Moreover, while insider control may “slow down the process of
restructuring... it will help to avert
what could otherwise be unmanageable social, political, and economic problems
of labor and community dislocation...”
This is extremely significant, emphasizes Professor Weisskopf,
“especially in the absence of publicly funded social safety nets.”[89]
Be
that as it may, the battle over the future of privatization and worker
ownership in Russia goes far beyond questions of worker control and economic
performance and is sigificant for another reason, namely, the future of social
and economic policy in Russia. Comments
Professor Weisskopf: “Whether... enterprises become owned and controlled
primarily by outsiders or by insiders will influence the nature of the social
system toward which Russia is evolving... If insider control continues to
predominate, it is more likely that Russia will develop into an alternative
type of market system -- one in which social restraints on the operation of
unfettered markets are more widespread.
Insider ownership even holds out the possibility that some kind of
labor-manged firms could evolve in the future -- but such a development would
require that workers mobilize to transform their currently passive enterprise
stakes into a basis for genuine worker control.”[90]
After
more than seventy years, Russia has abandoned its “utopian experiment” with
Marxism-Leninism and a command economy in favor of democracy and a market
system. Despite the seemingly insurmountable
problems Russia and her people have endured in making the difficult transition
from one-party dictatorship to parliamentary, multi-party democracy, Russia
today still remains what historian A.J.P. Taylor once called, “a showpiece of
European ideas.”[91]
With a minimum of massive violence and bloodshed (the possible exception is the
now concluded war in Chechnya), the people of Russia and their leaders, writes
Jude Wanniski, the president of the economic consulting firm Polyeconomics
Incorporated, “are now engaged in nothing less than designing the basic
architecture of a brand new country,” utilizing in the process, little
financial aid from the West.[92]
Not only that. Russia, declares Dimitri
Simes of the Carnegie Institute for International Peace, is the only world
power in recent memory to peacefully relinquish all of its once mighty empire
without being defeated by war. “It took
the British more time and travail to leave India,” observes journalist Martin
Malia, “and the French far more to let go of Algeria.”[93]

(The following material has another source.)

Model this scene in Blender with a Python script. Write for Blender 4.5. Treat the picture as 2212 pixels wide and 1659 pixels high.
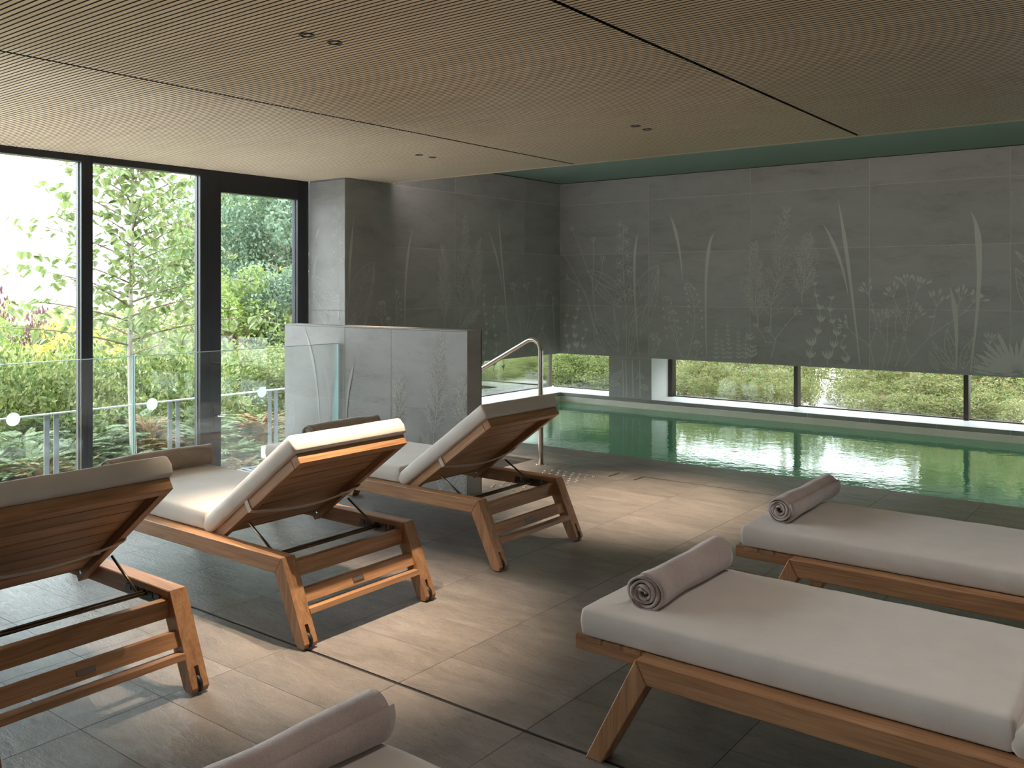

Russia has also voluntarily relinquished superpower status and is now in the
process of reevaluating her definition of greatness closer to home. In a word, Russia literally is reinventing
herself both as a nation and as a society.
In doing so, she is evolving new models of social and economic
development which are different and unique both from the highly centralized
command system of the former Soviet Union, and the individualistic, neo-liberal
economy of the United States. As such,
the Russian experience with economic reform could serve as the prototype for
other former Marxist-Leninist regimes making the transition to a market
economy.
Today,
new political and economic forms are emerging in the Russian Federation which,
in the words of Stephen Cohen of Princeton University, are neither, “a replica
of America’s present [nor] of the Soviet past.” Instead, “it will be, as is said increasingly in Moscow, some
‘third way.’”[94]
As Boris Yeltsin told the Russian people in his historic speech on October 28, 1991
as he was about to introduce his privatization program: “We are not leading
Russia to any kind of capitalism.
Russia is simply not suited for this.
Russia is a unique country. It
will not be socialist or capitalist.”[95] The “third way” is symbolized by direct
worker-ownership. As the centerpiece of
privatization, the worker-owned enterprise, the “collective private property,”
by combining the principles of state and private ownership, has become
virtually synonomous with Russian economic reform.